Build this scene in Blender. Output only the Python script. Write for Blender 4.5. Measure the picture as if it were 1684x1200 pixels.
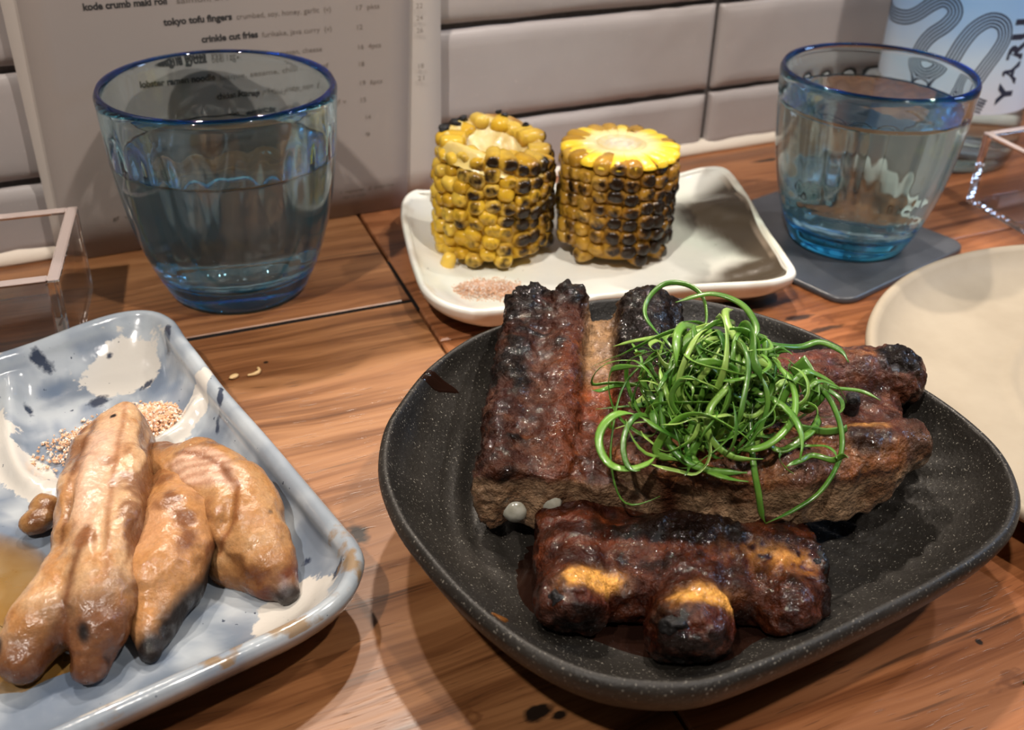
import bpy, math, random
import numpy as np
from mathutils import Matrix, Vector

for o in list(bpy.data.objects):
    bpy.data.objects.remove(o)
SC = bpy.context.scene
COL = SC.collection
rng = np.random.default_rng(7)
random.seed(7)

# ------------------------------------------------------------------ camera
cam = bpy.data.cameras.new('camera')
cam.sensor_width = 36.0
cam.lens = 1800.0 / 1684.0 * 36.0
cam.clip_start = 0.01
cam_o = bpy.data.objects.new('camera', cam)
COL.objects.link(cam_o)
_pitch, _roll, _yaw, _h = math.radians(31.65), math.radians(1.8), math.radians(26.66), 0.2113
_f = np.array([0, math.cos(_pitch), -math.sin(_pitch)])
_rt = np.array([1.0, 0, 0])
_up = np.cross(_rt, _f)
_R = math.cos(_roll) * _rt + math.sin(_roll) * _up
_U = -math.sin(_roll) * _rt + math.cos(_roll) * _up
_c, _s = math.cos(-_yaw), math.sin(-_yaw)
_M = np.array([[_c, -_s, 0], [_s, _c, 0], [0, 0, 1]])
_R, _U, _f = _M @ _R, _M @ _U, _M @ _f
cam_o.matrix_world = Matrix(((_R[0], _U[0], -_f[0], 0), (_R[1], _U[1], -_f[1], 0),
                             (_R[2], _U[2], -_f[2], _h), (0, 0, 0, 1)))
cam.dof.use_dof = True
cam.dof.focus_distance = 0.312
cam.dof.aperture_fstop = 18.5
SC.camera = cam_o

# ------------------------------------------------------------------ world, lights, exposure
w = bpy.data.worlds.new('world')
SC.world = w
w.use_nodes = True
_bg = w.node_tree.nodes['Background']
_bg.inputs['Color'].default_value = (1.0, 0.88, 0.78, 1)
_bg.inputs['Strength'].default_value = 0.15


def lamp(name, loc, target, power, size, color, spread=180):
    l = bpy.data.lights.new(name, 'AREA')
    l.shape = 'DISK'
    l.size = size
    l.energy = power
    l.color = color
    l.spread = math.radians(spread)
    l.cycles.is_caustics_light = True
    o = bpy.data.objects.new(name, l)
    COL.objects.link(o)
    o.location = loc
    o.rotation_euler = (Vector(target) - Vector(loc)).to_track_quat('-Z', 'Y').to_euler()
    return o


WARM = (1.0, 0.87, 0.74)
MID = (1.0, 0.92, 0.84)
# ceiling downlights of the room: a row beyond the low wall and a row behind the diner
lamp('ceiling_lamp', (0.62, 1.25, 1.75), (0.26, 0.50, 0), 3.6, 0.07, WARM, 42)
lamp('ceiling_lamp', (0.02, 1.20, 1.75), (0.18, 0.50, 0), 2.8, 0.07, WARM, 42)
lamp('ceiling_lamp', (-0.75, -0.35, 1.70), (0.20, 0.48, 0), 3.0, 0.07, MID, 42)
lamp('ceiling_lamp', (0.55, -0.55, 1.75), (0.24, 0.48, 0), 2.3, 0.07, MID, 42)
lamp('ceiling_lamp', (1.45, 0.25, 1.75), (0.25, 0.46, 0), 1.6, 0.07, MID, 46)
lamp('sign_lamp', (1.15, 0.08, 0.58), (0.42, 0.38, 0.06), 4.2, 0.22, (0.42, 0.64, 1.0))

SC.view_settings.view_transform = 'Standard'
SC.view_settings.look = 'None'
SC.view_settings.gamma = 1.0
SC.view_settings.use_curve_mapping = False
SC.view_settings.exposure = -0.95
SC.cycles.max_bounces = 40
SC.cycles.transmission_bounces = 36
SC.cycles.glossy_bounces = 24
SC.cycles.transparent_max_bounces = 12
SC.cycles.use_denoising = True


# ------------------------------------------------------------------ numeric helpers
def vnoise(P, seed=0):
    """trilinear value noise in -1..1 for an (n,3) array"""
    P = np.asarray(P, np.float64)
    i = np.floor(P).astype(np.int64)
    f = P - i
    u = f * f * (3 - 2 * f)

    def h(ix, iy, iz):
        n = (ix * 374761393 + iy * 668265263 + iz * 2147483647 + seed * 974711) & 0xFFFFFFFF
        n = ((n ^ (n >> 13)) * 1274126177) & 0xFFFFFFFF
        n = (n ^ (n >> 16)) & 0xFFFFFFFF
        return n / 2147483647.5 - 1.0
    x, y, z = i[:, 0], i[:, 1], i[:, 2]
    ux, uy, uz = u[:, 0], u[:, 1], u[:, 2]
    r = 0
    for dz, wz in ((0, 1 - uz), (1, uz)):
        for dy, wy in ((0, 1 - uy), (1, uy)):
            r = r + wz * wy * ((1 - ux) * h(x, y + dy, z + dz) + ux * h(x + 1, y + dy, z + dz))
    return r


def fbm(P, scale, octv=3, seed=0):
    """scale = feature size in the units of P"""
    P = np.asarray(P, np.float64) / scale
    a, t, s = 1.0, 0.0, 0.0
    for k in range(octv):
        t = t + a * vnoise(P * (2 ** k) + 17.3 * k, seed + k)
        s += a
        a *= 0.5
    return t / s


def sstep(a, b, x):
    t = np.clip((x - a) / (b - a), 0, 1)
    return t * t * (3 - 2 * t)


def lerp(a, b, t):
    a = np.asarray(a, float)
    b = np.asarray(b, float)
    t = np.asarray(t)
    if t.ndim and (a.ndim == 1 or a.ndim == 2):
        t = t[:, None]
    return a * (1 - t) + b * t


def catmull(pts, n, closed=True):
    """resample a polyline smoothly to n points of even spacing"""
    P = np.asarray(pts, float)
    m = len(P)
    out = []
    segs = m if closed else m - 1
    for i in range(segs):
        if closed:
            a, b, c, d = P[(i - 1) % m], P[i], P[(i + 1) % m], P[(i + 2) % m]
        else:
            a, b, c, d = P[max(i - 1, 0)], P[i], P[i + 1], P[min(i + 2, m - 1)]
        for t in np.linspace(0, 1, 24, endpoint=False):
            out.append(0.5 * (2 * b + (c - a) * t + (2 * a - 5 * b + 4 * c - d) * t * t + (3 * b - a - 3 * c + d) * t ** 3))
    if not closed:
        out.append(P[-1])
    Q = np.array(out)
    if closed:
        Q = np.vstack([Q, Q[:1]])
    L = np.concatenate([[0], np.cumsum(np.linalg.norm(np.diff(Q, axis=0), axis=1))])
    s = np.linspace(0, L[-1], n, endpoint=not closed)
    return np.stack([np.interp(s, L, Q[:, k]) for k in range(Q.shape[1])], 1)


def vert_normals(V, F):
    F = np.asarray(F)
    if F.shape[1] == 4:
        n = np.cross(V[F[:, 2]] - V[F[:, 0]], V[F[:, 3]] - V[F[:, 1]])
    else:
        n = np.cross(V[F[:, 1]] - V[F[:, 0]], V[F[:, 2]] - V[F[:, 0]])
    N = np.zeros_like(V)
    for k in range(F.shape[1]):
        np.add.at(N, F[:, k], n)
    return N / np.maximum(np.linalg.norm(N, axis=1, keepdims=True), 1e-12)


# ------------------------------------------------------------------ objects
ORG = {}


def empty(name, loc):
    o = bpy.data.objects.new(name, None)
    o.empty_display_size = 0.01
    COL.objects.link(o)
    o.location = loc
    ORG[o.name] = np.array(loc, float)
    return o


def tag(o, label=None, cat=None, group=None, kind=None):
    if label:
        o['label'] = label
    if cat:
        o['category'] = cat
    if group:
        o['group'] = group
    if kind:
        o['kind'] = kind
    return o


def mesh_data(name, V, F, mat, smooth=True, cols=None):
    me = bpy.data.meshes.new(name)
    if isinstance(F, np.ndarray):
        F = F.tolist()
    me.from_pydata(np.asarray(V).tolist(), [], F)
    me.materials.append(mat)
    me.polygons.foreach_set('use_smooth', [smooth] * len(me.polygons))
    if cols:
        for k, arr in cols.items():
            if arr.ndim == 2:
                a = me.attributes.new(k, 'FLOAT_COLOR', 'POINT')
                a.data.foreach_set('color', np.hstack([arr, np.ones((len(arr), 1))]).astype(np.float32).ravel())
            else:
                a = me.attributes.new(k, 'FLOAT', 'POINT')
                a.data.foreach_set('value', arr.astype(np.float32))
    me.update()
    return me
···
▶ Short exercise: Transcribe the opening line of the listing above, please, and every line after it through the line with "random.seed(7)", word for word, without pictures.

▶ Solution to this problem:
Build this scene in Blender. Output only the Python script. Write for Blender 4.5. Measure the picture as if it were 1684x1200 pixels.
import bpy, math, random
import numpy as np
from mathutils import Matrix, Vector

for o in list(bpy.data.objects):
    bpy.data.objects.remove(o)
SC = bpy.context.scene
COL = SC.collection
rng = np.random.default_rng(7)
random.seed(7)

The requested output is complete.